Photo: Pete Millson

Rachel Millson, from Symene Allotments in West Road shares her thinking about increasing resilience through growing food:

A couple of times a year the Simene river breaks its banks leaving my allotment submerged under a foot of water. Although the worst of the flooding has always subsided within a day with little damage done it would be wise to expect more severe effects in the future.

In order to get a sense of the challenges ahead I have revisited the Seeding our Future ‘Growing through Climate Change’ report. Although primarily aimed at commercial growers it has helped me think about how to make my allotment more resilient to changing weather patterns. For example, using green manures and interplanting crops will reduce the potential for soil erosion by keeping more of the soil covered throughout the year. If the allotment floods more often, using green manures, whilst undermining my ‘no-dig’ aims, may be protective. However, continuing to build soil quality in any way will improve drainage, allowing the allotment to recover from flooding more quickly.
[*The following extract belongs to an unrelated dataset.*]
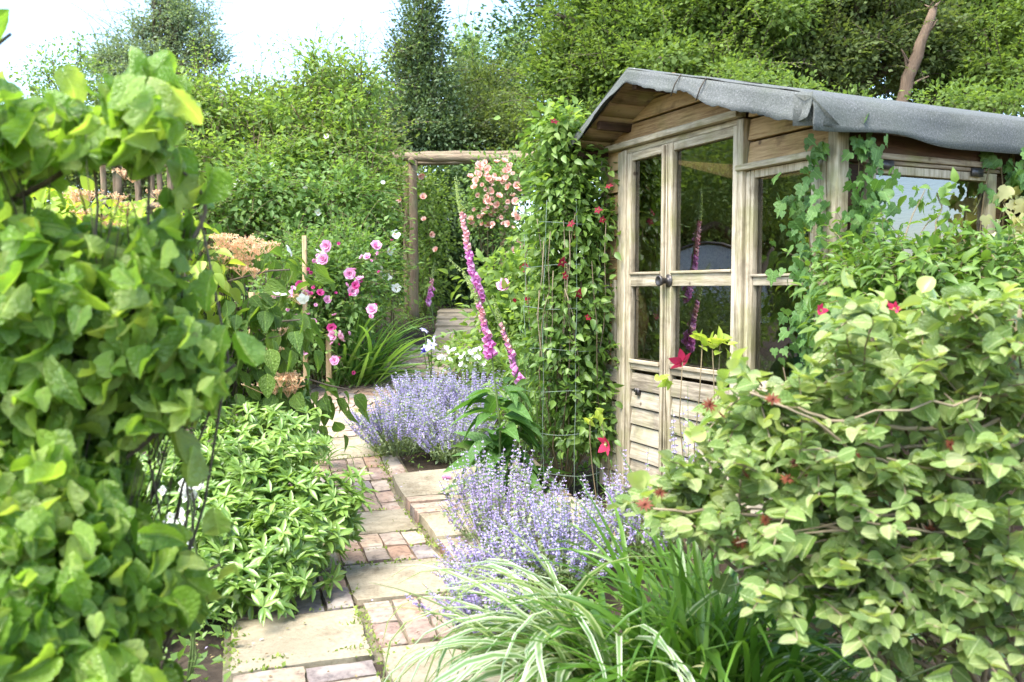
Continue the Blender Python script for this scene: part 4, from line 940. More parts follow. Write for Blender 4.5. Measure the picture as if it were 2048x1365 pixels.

The report also discusses the crops that may become harder to grow locally in future but also those that may benefit from a change in climate. Consequently this year I will be growing Salsify for the first time. Experimenting with different crops is doubly important when one considers the phenomenon of ‘appetite fatigue’ where people choose to starve rather than adopt unfamiliar foods forced upon them in stressful situations (see Sharon Astyk Independence Days: A Guide to Sustainable Food Storage & Preservation P102) Learning to grow and prepare less familiar adaptive crops now and then sharing them with our friends and family is an enjoyable route to future food resilience.